The motion also calls on the government to provide leadership, resources and Cabinet-level coordination across departments and external partners to produce and implement such a plan as part of Britain’s Olympic legacy, including measures to strengthen road traffic law, improve cycling conditions and perceptions of safety, integrate cycling with public transport, promote cycling through schools, colleges, workplaces, and community organizations, and embed cycling into the heart of transport, planning and other relevant policies.

“Get Britain Cycling” is the result of a campaign launched by The Times, which conducted an online survey asking 14,000 people what could be done to encourage people to cycle. More than 25 percent suggested segregated cycle lanes, 23 percent called for simpler and safer junctions and 16 percent wanted 20 mph speed limits and road surface improvements.

As Parliament moves forward on its motion, there are plans for five more sessions to be held through early March to get the views of experts, government departments, and cycling luminaries. A report with recommendations will be published in mid-April.

“Successful promotion of city cycling depends on coordinating infrastructure, programs, and government policies, so it is heartening to see that Great Britain’s leaders are taking these issues seriously,” Buehler said.

Buehler’s book, “City Cycling,” reports on cycling trends and policies in countries and cities in North America, Europe, and Australia, and covers such topics as cycling safety, cycling infrastructure provisions including bikeways and bike parking, the wide range of bike designs and bike equipment, integration of cycling with public transportation, and promoting cycling for women and children.

Buehler examines cycling conditions in different urban environments: small cities, large cities, and “megacities” and it takes a closer look at how cities both with and without historical cycling cultures have developed cycling programs over time.

In the chapter, “International Overview: Cycling Trends in Western Europe, North America, and Australia,” Buehler and Pucher noted the following about cycling in the United Kingdom:

--The daily distance cycled per capita in the United Kingdom is 0.2 kilometers compared with 1 km in Germany, 1.6 km in Denmark, and 2.5 km in the Netherlands.
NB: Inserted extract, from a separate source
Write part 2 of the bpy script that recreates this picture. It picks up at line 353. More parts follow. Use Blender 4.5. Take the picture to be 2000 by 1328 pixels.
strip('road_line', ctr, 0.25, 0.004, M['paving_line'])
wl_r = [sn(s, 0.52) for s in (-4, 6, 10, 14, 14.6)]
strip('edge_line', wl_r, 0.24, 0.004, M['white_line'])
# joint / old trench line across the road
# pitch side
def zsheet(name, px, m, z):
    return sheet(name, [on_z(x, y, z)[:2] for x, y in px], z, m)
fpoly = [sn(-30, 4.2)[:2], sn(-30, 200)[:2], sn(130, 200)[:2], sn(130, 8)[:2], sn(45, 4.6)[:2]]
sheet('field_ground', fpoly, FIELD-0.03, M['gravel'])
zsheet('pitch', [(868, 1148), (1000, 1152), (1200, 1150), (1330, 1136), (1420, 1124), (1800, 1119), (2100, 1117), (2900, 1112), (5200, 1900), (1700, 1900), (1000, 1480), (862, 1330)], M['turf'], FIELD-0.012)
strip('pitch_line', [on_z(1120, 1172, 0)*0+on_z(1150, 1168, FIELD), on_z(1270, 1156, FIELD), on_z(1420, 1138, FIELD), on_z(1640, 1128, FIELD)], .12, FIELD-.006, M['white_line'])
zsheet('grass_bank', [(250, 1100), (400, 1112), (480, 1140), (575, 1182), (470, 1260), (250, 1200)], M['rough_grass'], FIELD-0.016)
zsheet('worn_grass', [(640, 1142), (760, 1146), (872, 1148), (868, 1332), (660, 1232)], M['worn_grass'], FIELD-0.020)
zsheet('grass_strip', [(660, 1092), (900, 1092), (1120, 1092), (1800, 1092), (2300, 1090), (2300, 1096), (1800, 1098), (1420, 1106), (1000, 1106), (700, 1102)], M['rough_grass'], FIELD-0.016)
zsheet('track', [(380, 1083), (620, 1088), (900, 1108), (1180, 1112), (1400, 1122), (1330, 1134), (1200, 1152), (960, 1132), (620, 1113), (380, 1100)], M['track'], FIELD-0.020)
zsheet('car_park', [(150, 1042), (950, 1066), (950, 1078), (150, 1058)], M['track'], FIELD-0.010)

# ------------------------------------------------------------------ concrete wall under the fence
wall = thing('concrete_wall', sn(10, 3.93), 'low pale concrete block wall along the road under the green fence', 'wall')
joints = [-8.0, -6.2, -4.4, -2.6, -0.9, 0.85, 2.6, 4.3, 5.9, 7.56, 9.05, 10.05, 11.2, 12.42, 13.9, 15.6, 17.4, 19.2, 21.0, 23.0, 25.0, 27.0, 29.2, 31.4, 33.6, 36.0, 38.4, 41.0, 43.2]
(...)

--The bike mode share in the United States and the United Kingdom is less than 2 percent, far lower than the 27 percent bike share of trips in the Netherlands, 18 percent in Denmark, and 10 percent in Germany.

--Travel to work or school accounts for only 30 percent of all bike trips in the United Kingdom.

--Women account for less than 30 percent of cyclists in the United Kingdom, compared with a country like Netherlands where women account for 56 percent of cyclists.

--High levels of car ownership are not necessarily incompatible with high levels of cycling. For example, while Germany has 20 percent more cars per capita than the United Kingdom, the bike share of trips in Germany is ten times higher than in the United Kingdom.